MEMOIRES (3)

Sur le chemin des Halles, chaque jour, quand je finissais d’aller monter La Tour de Nesle, je passais devant un endroit qui m’a toujours intrigué. Cela se situe au croisement de la rue Saint-Sébastien et du boulevard des Filles-du-Calvaire. C’est une vitrine qui ne donne sur rien, sinon sur une rampe, installée devant un rideau – et où trône un buste de Molière. A côté, on a punaisé des vers de la Fontaine, censés faire allusion à quelque actualité qui m’indiffère. Ce qui me retient, c’est plutôt cet écrin absurde, au-dessus duquel on peut lire, en lettres jaunes et en relief : Théâtre du petit monde/Roland Pilain. Un nom qui ne dit ni plus ni moins aux passants que ceux de Marie Bell (Gymnase) ou Simone Berriau (Théâtre Antoine), non loin de là. Peut-être à cet emplacement, en 1830, venait-on applaudir un vaudeville ou une pantomime. Aujourd’hui, cela ressemble à la permanence désaffectée d’un parti politique, ou au local d’une mutuelle en déshérence. J’imagine, tirant les ficelles, l’un de ces théâtreux vieillissants (un Monchablon, eût-on dit à l’époque de Miquette et sa mère), souvent homosexuels et dépressifs, et qui s’acharnent, contre vents et marées, à enseigner à un public raréfié l’art de bien dire le vers. A-t-il des élèves ? Il n’est pas impossible qu’il campe là tout seul, émergeant de sa tanière pour ôter la poussière du buste, se récitant, tristement, les stances de Polyeucte.

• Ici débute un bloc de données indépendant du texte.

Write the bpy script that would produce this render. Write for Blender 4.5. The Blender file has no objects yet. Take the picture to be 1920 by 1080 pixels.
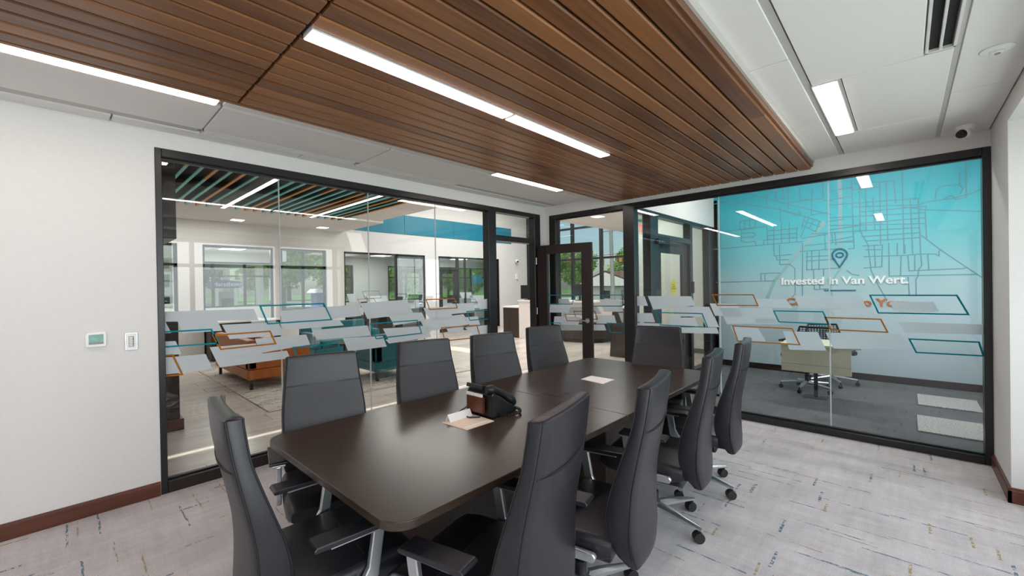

Voilà pourtant qu’hier soir, en passant une nouvelle fois devant sa vitrine, j’ai aperçu du monde. Des gens attendaient devant la porte, comme pour un vrai spectacle. L’intérieur était éclairé, des spectateurs avaient pris place sur des chaises. Deux jeunes filles d’à peine quinze ans, au style de bonne famille, jouaient une pièce dans le genre Boulevard. C’est du moins ce que je croyais comprendre, au vu du téléphone que l’une d’elles faisait mine de décrocher, pendant que sa camarade penchait les yeux vers son texte. Il y avait dans cette scène esquissée, visible depuis la rue, où piétinaient dans le froid d’autres parents, une forme où j’aimerais m’évanouir, je ne sais comment.